*GIVEN PROBLEM*
Write out the material exactly, leaving every picture behind.

*DATASET EXCERPT*
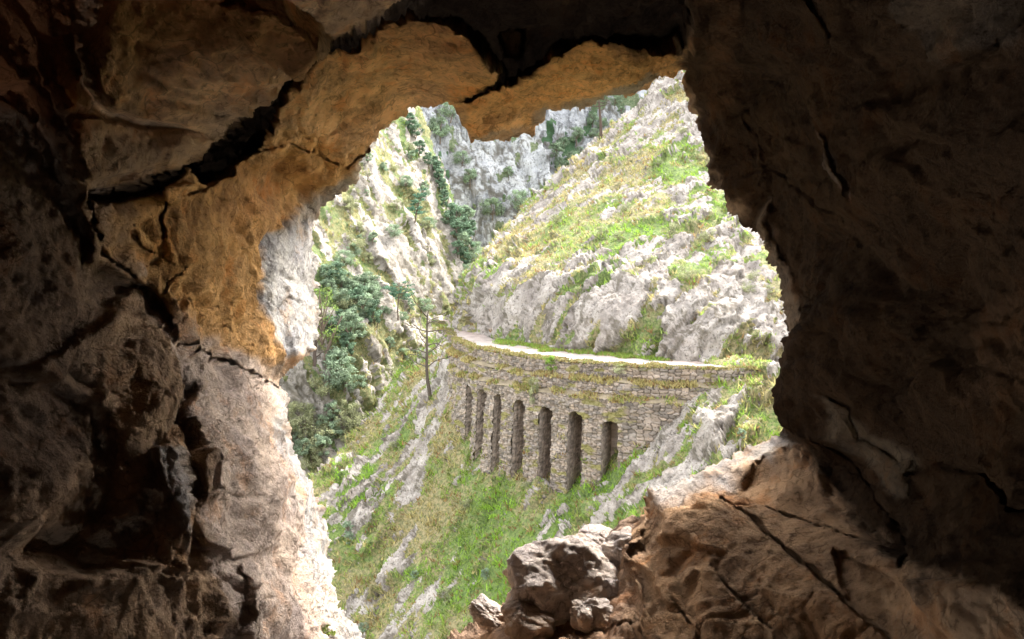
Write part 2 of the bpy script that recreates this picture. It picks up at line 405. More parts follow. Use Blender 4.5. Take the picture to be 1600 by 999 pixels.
CRACKS = [
 ([(575,232),(540,258),(500,240),(440,222),(395,240),(340,287),(300,300),(265,322)], 4, .22),
 ([(268,312),(262,350),(268,400),(240,420)], 4, .15), ([(150,310),(160,360),(180,400),(215,435)], 5, .2), ([(215,350),(225,390),(262,410),(300,420),(262,445),(255,460)], 2.5, .10),
 ([(205,445),(245,472),(290,512),(350,562),(400,592),(428,606)], 5, .45),
 ([(600,75),(595,120),(560,140),(530,150),(545,180)], 1.8, .06), ([(600,120),(625,132),(680,110),(700,120)], 1.8, .05), ([(440,140),(445,190),(455,215),(500,210),(560,205)], 2, .07),
 ([(820,130),(850,115),(870,135),(850,140)], 1.8, .05), ([(900,85),(925,90),(915,110),(960,105)], 1.8, .04), ([(1020,80),(1022,125)], 3, .12),
 ([(1125,770),(1200,838),(1260,885),(1320,935),(1400,1010)], 6, .30), ([(1120,895),(1160,940),(1205,980)], 3.5, .12), ([(1080,985),(1060,950)], 3, .08), ([(1140,780),(1250,800),(1330,830)], 3, .1),
 ([(1110,20),(1113,110),(1150,170)], 3, .12), ([(1262,0),(1256,95),(1280,105)], 3, .10), ([(1232,130),(1232,205),(1180,245)], 3, .12), ([(1165,165),(1170,330)], 3, .10),
 ([(1300,690),(1330,720),(1375,790),(1400,880)], 5, .25), ([(1390,640),(1395,760)], 3, .12), ([(1420,720),(1500,735),(1560,790),(1620,800)], 6, .3), ([(1230,545),(1280,560),(1300,600)], 3, .1),
 ([(395,640),(440,760),(465,850),(505,960)], 2.2, .10), ([(370,610),(400,660),(410,720)], 2, .08), ([(445,720),(475,790),(485,850)], 2, .06), ([(480,900),(520,980)], 2, .07),
 ([(330,480),(370,470),(410,440)], 2, .07), ([(300,470),(350,510),(380,540),(370,560)], 2.2, .09), ([(350,420),(330,450)], 2, .05), ([(430,560),(410,575),(395,592)], 2, .08),
 ([(60,250),(110,300),(140,420)], 5, .2), ([(800,975),(850,985),(900,975),(1000,985)], 3, .1),
]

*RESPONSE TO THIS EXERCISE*
Write part 2 of the bpy script that recreates this picture. It picks up at line 405. More parts follow. Use Blender 4.5. Take the picture to be 1600 by 999 pixels.
CRACKS = [
 ([(575,232),(540,258),(500,240),(440,222),(395,240),(340,287),(300,300),(265,322)], 4, .22),
 ([(268,312),(262,350),(268,400),(240,420)], 4, .15), ([(150,310),(160,360),(180,400),(215,435)], 5, .2), ([(215,350),(225,390),(262,410),(300,420),(262,445),(255,460)], 2.5, .10),
 ([(205,445),(245,472),(290,512),(350,562),(400,592),(428,606)], 5, .45),
 ([(600,75),(595,120),(560,140),(530,150),(545,180)], 1.8, .06), ([(600,120),(625,132),(680,110),(700,120)], 1.8, .05), ([(440,140),(445,190),(455,215),(500,210),(560,205)], 2, .07),
 ([(820,130),(850,115),(870,135),(850,140)], 1.8, .05), ([(900,85),(925,90),(915,110),(960,105)], 1.8, .04), ([(1020,80),(1022,125)], 3, .12),
 ([(1125,770),(1200,838),(1260,885),(1320,935),(1400,1010)], 6, .30), ([(1120,895),(1160,940),(1205,980)], 3.5, .12), ([(1080,985),(1060,950)], 3, .08), ([(1140,780),(1250,800),(1330,830)], 3, .1),
 ([(1110,20),(1113,110),(1150,170)], 3, .12), ([(1262,0),(1256,95),(1280,105)], 3, .10), ([(1232,130),(1232,205),(1180,245)], 3, .12), ([(1165,165),(1170,330)], 3, .10),
 ([(1300,690),(1330,720),(1375,790),(1400,880)], 5, .25), ([(1390,640),(1395,760)], 3, .12), ([(1420,720),(1500,735),(1560,790),(1620,800)], 6, .3), ([(1230,545),(1280,560),(1300,600)], 3, .1),
 ([(395,640),(440,760),(465,850),(505,960)], 2.2, .10), ([(370,610),(400,660),(410,720)], 2, .08), ([(445,720),(475,790),(485,850)], 2, .06), ([(480,900),(520,980)], 2, .07),
 ([(330,480),(370,470),(410,440)], 2, .07), ([(300,470),(350,510),(380,540),(370,560)], 2.2, .09), ([(350,420),(330,450)], 2, .05), ([(430,560),(410,575),(395,592)], 2, .08),
 ([(60,250),(110,300),(140,420)], 5, .2), ([(800,975),(850,985),(900,975),(1000,985)], 3, .1),
]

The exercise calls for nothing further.